A few years back, Norm and I were rung up by a frantic FM radio station operator. Rock & Roll station WMGM–103.7 on the dial–was renting space on a tower in the marshes near Cape May, New Jersey, serving up classic tunes to the shore mavens. The FM antenna shared tower space with a TV station, and it seems they were about to get booted off because interference from the Stones, Zeppelin and Steely Dan tunes to the TV signal made the televisions in nearby Atlantic City a little woozy.

This TBT gets a little technical, having run first in the industry’s fine Journal InCompliance Magazine. But the human element is here, too, as we meet Lou, the crusty station engineer with a penchant for florid language and “calling it like it is”.

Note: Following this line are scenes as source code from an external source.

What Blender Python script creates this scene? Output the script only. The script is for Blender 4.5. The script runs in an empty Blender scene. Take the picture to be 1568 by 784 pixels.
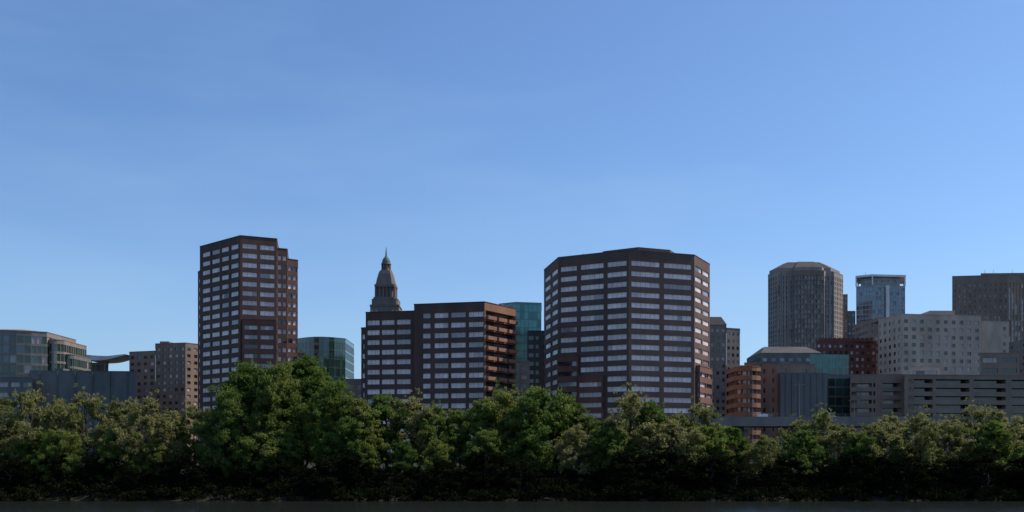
import bpy, math, random
import numpy as np
from mathutils import Vector, Matrix

random.seed(7)
scene = bpy.context.scene
F = 1600.0; CAMZ = 10.0
# survey helpers: bearing (in 1/1600 tangents from the view axis) and distance in metres -> world metres
def X(b, d): return (b - 784) / F * d
def Z(v, d): return CAMZ + (700 - v) / F * d
def P(b, d): return (X(b, d), d)

# ------------------------------------------------------------------ materials
def mat(name, col, rough=0.8, var=0.25, scale=0.15, metallic=0.0, spec=0.3, streak=True, bump=0.0):
    m = bpy.data.materials.new(name); m.use_nodes = True
    nt = m.node_tree; b = nt.nodes['Principled BSDF']
    b.inputs['Roughness'].default_value = rough
    b.inputs['Metallic'].default_value = metallic
    b.inputs['Specular IOR Level'].default_value = spec
    tc = nt.nodes.new('ShaderNodeTexCoord')
    mp = nt.nodes.new('ShaderNodeMapping')
    mp.inputs['Scale'].default_value = (1, 1, 0.35 if streak else 1)
    nz = nt.nodes.new('ShaderNodeTexNoise'); nz.inputs['Scale'].default_value = scale
    nz.inputs['Detail'].default_value = 6; nz.inputs['Roughness'].default_value = 0.65
    nt.links.new(tc.outputs['Object'], mp.inputs['Vector']); nt.links.new(mp.outputs[0], nz.inputs['Vector'])
    r = nt.nodes.new('ShaderNodeValToRGB')
    r.color_ramp.elements[0].position = 0.3; r.color_ramp.elements[1].position = 0.7
    r.color_ramp.elements[0].color = tuple(c * (1 - var) for c in col) + (1,)
    r.color_ramp.elements[1].color = tuple(min(1, c * (1 + var)) for c in col) + (1,)
    nt.links.new(nz.outputs['Fac'], r.inputs['Fac']); nt.links.new(r.outputs['Color'], b.inputs['Base Color'])
    if bump > 0:
        bp = nt.nodes.new('ShaderNodeBump'); bp.inputs['Strength'].default_value = bump
        nt.links.new(nz.outputs['Fac'], bp.inputs['Height']); nt.links.new(bp.outputs[0], b.inputs['Normal'])
    return m

def glass(name, col, rough=0.12, spec=0.8, metallic=0.0):
    return mat(name, col, rough, 0.25, 0.25, metallic, spec, streak=False)

M = {}
M['darkbrown'] = mat('dark_brown_precast', (0.105, 0.060, 0.049))
M['darkbrown2'] = mat('brown_grey_precast', (0.122, 0.078, 0.063))
M['brick'] = mat('orange_brick', (0.25, 0.125, 0.08))
M['redbrick'] = mat('red_brick', (0.17, 0.072, 0.055))
M['reflbrick'] = mat('painted_brick_reflection', (0.16, 0.08, 0.062))  # wall colour painted as the reflection of brick
M['cream'] = mat('cream_concrete', (0.48, 0.36, 0.27))
M['concrete'] = mat('grey_concrete', (0.22, 0.185, 0.16))
M['browngrey'] = mat('brown_grey_stone', (0.235, 0.17, 0.13))
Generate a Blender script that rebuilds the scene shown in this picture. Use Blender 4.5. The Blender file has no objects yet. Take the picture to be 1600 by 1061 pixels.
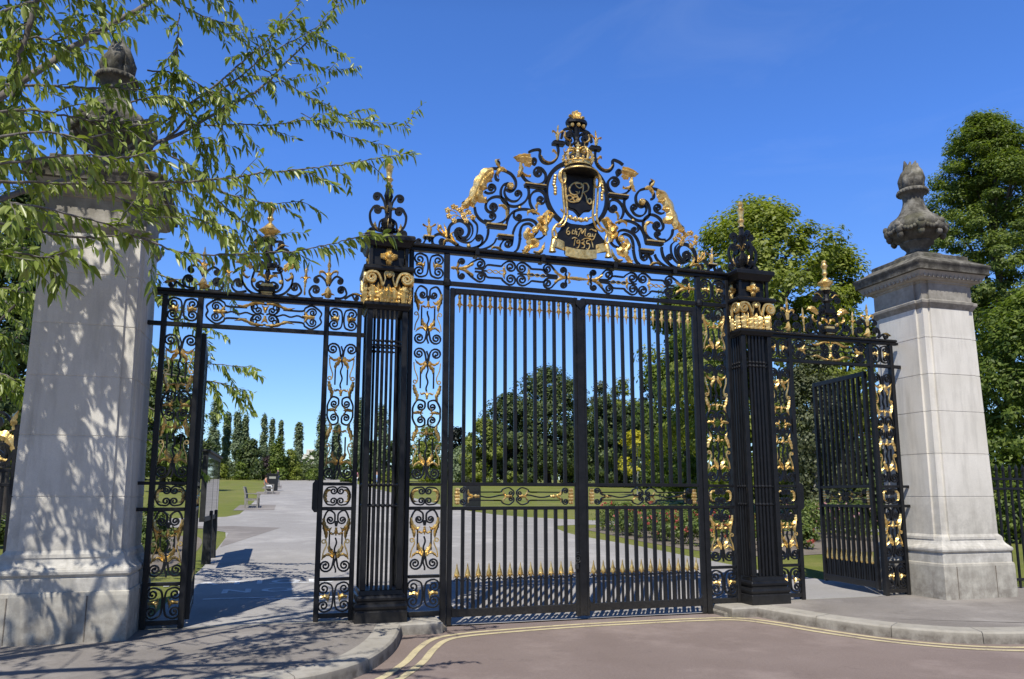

Fortunately, on this outing, we were served up with a little bit of luck…

A Tall Tale: What’s Luck Got to Do With It?

Mike Violette

Rising above the tidal marshes of Southern New Jersey stands a red and white antenna tower shadowing a World War II era radio shack. The marsh was a simple mosquito nursery in the 40s when the first modest building—a cinder block foundation and stick-framed walls— was erected as part of a string of radio stations that formed a wartime network on the East Coast. German subs prowled the waters just off the shore of Cape May which hosted just a few houses and one general store with peeling gray paint and sway-back roofline.

The Army Signal Corps operated the station and for years the tower radiated Morse and Voice.

During some of the worst of the Nor’easters that raked the coast, the link was an important shore-to-ship link—an invisible lighthouse, warning ships away from the hungry shoals.

During the Cold War, the station was used for protection against another kind of submarine threats: Russian nukes.